My eating habits have gotten really bad again. It’s been a year since I’ve been able to work and it’s taking a toll on my physical and mental health. I’m getting tiny again and it freaks me out. Back down to 108bs. (115 lbs is what I try to stay at) It’s a good weight for me and my height..5 lbs more and I look chunky, 5 lbs less and I look sick. I’m always riding this fine line.
On good days, I’ll smoke pot all day and eat normally. On bad days however, I smoke my pot and get my munchies but I can’t get my throat to work. I can’t swallow the food. And if I can’t eat, I get sick, only bile. It’s not good. This psychological dent is really hurting me.

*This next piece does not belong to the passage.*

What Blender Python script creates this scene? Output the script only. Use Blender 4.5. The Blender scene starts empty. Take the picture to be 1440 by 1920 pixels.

But the only way I can get better is by getting immigration taken care of and getting myself a job. By getting our life started…I’m tired of waiting for ‘our life to get started’. I’ve been saying that for too fucking long now. I WANT TO WORK!! To be able to pay my half of rent, utilities, groceries, and everything else in life. Especially my pot. I’ve been smoking for free for a year and yes, I’m bitching about it. I’m perfectly capable to getting and holding a job, I SHOULD be able to pay for my own weed! Bat’s grandmother gets pissed when I say I feel like a mooch, it’s not who I am. I take care of myself! But I can’t right now, I can’t pay for a fucking thing, and it makes me depressed. I’ve been through too much in life, I can’t be completely dependent on someone like that. It makes me feel like dirt, filth.
I want a legit job. Probably back into retail, stocking shelves at night..I loved working nightcrew..Hated the customers with a bloody passion, mind you, it was open 24/7… And how I always dreaded 3am cause that’s what time the bars would close and the drunks would come piling in for some munchies or attempted thefts. But I loved the job itself, the fast paced work environment, the crew (nightcrew workers get along amazingly with each other because they pretty well all hate people), the competition and, well, just the night itself.. I can’t imagine working days ever again..ESPECIALLY NOT RETAIL.
Oce I start working again, I know my eating habits will get back to ‘normal’
Now for some more work on the mannequin I’m making (By the way, It’s too pricy to buy one so I’m making one instead)..it’s a bit bigger than me but this was only my first attempt so I’ll probably be making another at some point.